The more heterosexual nature of the Courtesan characters could be explained, in part, with some hand-waving of perhaps queer characters not hanging out at this particular place. Maybe, after all, it is “hetero night” or some other event where the couples are women and men. Or, of course, perhaps there are multiple trans characters or others using magic to present themselves in different ways. In a world of portals and multiple dimensions, and most importantly spells that can transform people into other shapes, types, and bodies through simply uttering a few phrases, lots of things are possible.
There is a succubus in Durlag’s Tower. Upon meeting her, when playing as a woman in Baldur’s Gate (1998), some dialogue gets changed. Kirinhale, the succubus, replies in part: “A female? After all this time, and I am found by a female? Leave me, I cannot afford to waste my charms on you.” As the game goes out of its way to point out in this dialogue, a succubus cannot tempt a woman. After all, charms would be wasted. It’s not like women, trans men, and nonbinary people can find women attractive. That’s only for cis-het men, right?
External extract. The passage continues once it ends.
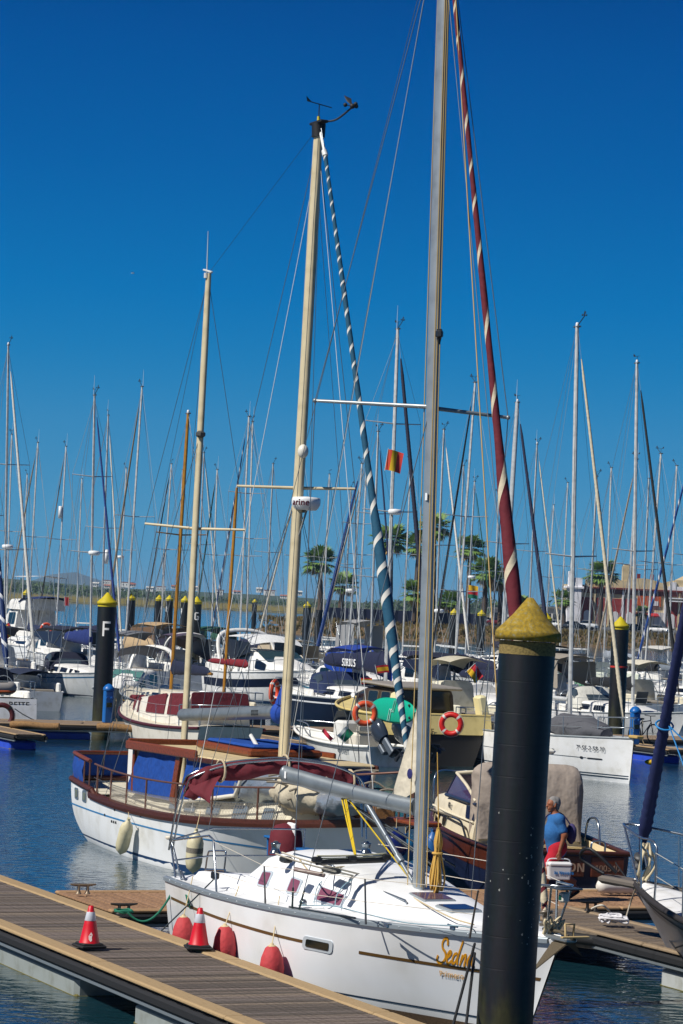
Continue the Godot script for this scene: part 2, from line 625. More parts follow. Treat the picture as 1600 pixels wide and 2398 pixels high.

In Planescape: Torment (1999) there is another succubus. When I ran into Kirinhale and saw her dialogue Baldur’s Gate (1998), I immediately remembered the other succubus, Fall-From-Grace. The connection between Kirinhale and Fall-From-Grace deals directly with the sexual politics of both games, released around a year from each other. On the character screen for Fall-From-Grace, it describes her in the following way: “her body and mind the perfect template to tempt a man of any species, any age.”
If there was any doubt about either game, Fall-From-Grace’s equipment double-downs on the yuck fest. Her earrings have an in-game description that “they look really good on her” and, of course, her chastity bodice, well, the writers of Planescape: Torment (1999) decided this was a great place to get extra gross: “Despite its prim and proper appearance, it does little to detract from Grace’s sensuality.”